Task to carry out —
Could you give the data below again, exactly and completely?

--- BEGIN Dataset extract ---

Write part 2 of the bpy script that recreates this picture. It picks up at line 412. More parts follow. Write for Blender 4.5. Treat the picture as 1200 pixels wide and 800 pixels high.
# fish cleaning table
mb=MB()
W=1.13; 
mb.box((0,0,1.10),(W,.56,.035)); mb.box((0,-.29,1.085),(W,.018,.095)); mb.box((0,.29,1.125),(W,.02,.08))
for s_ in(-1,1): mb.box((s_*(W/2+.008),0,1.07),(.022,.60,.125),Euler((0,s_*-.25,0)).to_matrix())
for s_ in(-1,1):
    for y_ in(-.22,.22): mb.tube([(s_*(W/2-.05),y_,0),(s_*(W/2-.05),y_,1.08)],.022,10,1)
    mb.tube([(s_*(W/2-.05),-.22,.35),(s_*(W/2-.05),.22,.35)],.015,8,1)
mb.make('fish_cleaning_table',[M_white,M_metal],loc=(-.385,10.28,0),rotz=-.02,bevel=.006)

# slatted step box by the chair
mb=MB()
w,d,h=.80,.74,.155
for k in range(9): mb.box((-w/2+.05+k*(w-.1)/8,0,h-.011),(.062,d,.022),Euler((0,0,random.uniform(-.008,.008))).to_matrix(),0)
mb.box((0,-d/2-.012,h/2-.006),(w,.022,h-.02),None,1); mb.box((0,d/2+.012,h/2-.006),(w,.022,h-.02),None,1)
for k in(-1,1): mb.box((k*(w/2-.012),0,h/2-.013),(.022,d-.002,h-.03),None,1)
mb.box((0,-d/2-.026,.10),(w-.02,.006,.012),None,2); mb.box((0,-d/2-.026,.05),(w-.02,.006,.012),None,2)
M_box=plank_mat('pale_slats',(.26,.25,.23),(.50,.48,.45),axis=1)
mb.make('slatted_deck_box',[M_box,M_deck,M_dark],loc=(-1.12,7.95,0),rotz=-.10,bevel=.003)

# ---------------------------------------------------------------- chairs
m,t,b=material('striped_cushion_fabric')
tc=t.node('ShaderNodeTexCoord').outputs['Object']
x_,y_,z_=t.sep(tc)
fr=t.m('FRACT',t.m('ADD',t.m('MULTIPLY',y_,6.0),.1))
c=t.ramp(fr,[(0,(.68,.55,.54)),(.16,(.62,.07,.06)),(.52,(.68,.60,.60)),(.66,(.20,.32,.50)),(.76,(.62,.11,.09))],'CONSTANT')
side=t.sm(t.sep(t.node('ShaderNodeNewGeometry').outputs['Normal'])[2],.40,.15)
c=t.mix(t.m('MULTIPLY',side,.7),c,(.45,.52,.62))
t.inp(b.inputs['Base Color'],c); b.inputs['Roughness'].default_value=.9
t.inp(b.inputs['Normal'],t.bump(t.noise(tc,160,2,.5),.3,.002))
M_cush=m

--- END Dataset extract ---

Answer in full —
Write part 2 of the bpy script that recreates this picture. It picks up at line 412. More parts follow. Write for Blender 4.5. Treat the picture as 1200 pixels wide and 800 pixels high.
# fish cleaning table
mb=MB()
W=1.13; 
mb.box((0,0,1.10),(W,.56,.035)); mb.box((0,-.29,1.085),(W,.018,.095)); mb.box((0,.29,1.125),(W,.02,.08))
for s_ in(-1,1): mb.box((s_*(W/2+.008),0,1.07),(.022,.60,.125),Euler((0,s_*-.25,0)).to_matrix())
for s_ in(-1,1):
    for y_ in(-.22,.22): mb.tube([(s_*(W/2-.05),y_,0),(s_*(W/2-.05),y_,1.08)],.022,10,1)
    mb.tube([(s_*(W/2-.05),-.22,.35),(s_*(W/2-.05),.22,.35)],.015,8,1)
mb.make('fish_cleaning_table',[M_white,M_metal],loc=(-.385,10.28,0),rotz=-.02,bevel=.006)

# slatted step box by the chair
mb=MB()
w,d,h=.80,.74,.155
for k in range(9): mb.box((-w/2+.05+k*(w-.1)/8,0,h-.011),(.062,d,.022),Euler((0,0,random.uniform(-.008,.008))).to_matrix(),0)
mb.box((0,-d/2-.012,h/2-.006),(w,.022,h-.02),None,1); mb.box((0,d/2+.012,h/2-.006),(w,.022,h-.02),None,1)
for k in(-1,1): mb.box((k*(w/2-.012),0,h/2-.013),(.022,d-.002,h-.03),None,1)
mb.box((0,-d/2-.026,.10),(w-.02,.006,.012),None,2); mb.box((0,-d/2-.026,.05),(w-.02,.006,.012),None,2)
M_box=plank_mat('pale_slats',(.26,.25,.23),(.50,.48,.45),axis=1)
mb.make('slatted_deck_box',[M_box,M_deck,M_dark],loc=(-1.12,7.95,0),rotz=-.10,bevel=.003)

# ---------------------------------------------------------------- chairs
m,t,b=material('striped_cushion_fabric')
tc=t.node('ShaderNodeTexCoord').outputs['Object']
x_,y_,z_=t.sep(tc)
fr=t.m('FRACT',t.m('ADD',t.m('MULTIPLY',y_,6.0),.1))
c=t.ramp(fr,[(0,(.68,.55,.54)),(.16,(.62,.07,.06)),(.52,(.68,.60,.60)),(.66,(.20,.32,.50)),(.76,(.62,.11,.09))],'CONSTANT')
side=t.sm(t.sep(t.node('ShaderNodeNewGeometry').outputs['Normal'])[2],.40,.15)
c=t.mix(t.m('MULTIPLY',side,.7),c,(.45,.52,.62))
t.inp(b.inputs['Base Color'],c); b.inputs['Roughness'].default_value=.9
t.inp(b.inputs['Normal'],t.bump(t.noise(tc,160,2,.5),.3,.002))
M_cush=m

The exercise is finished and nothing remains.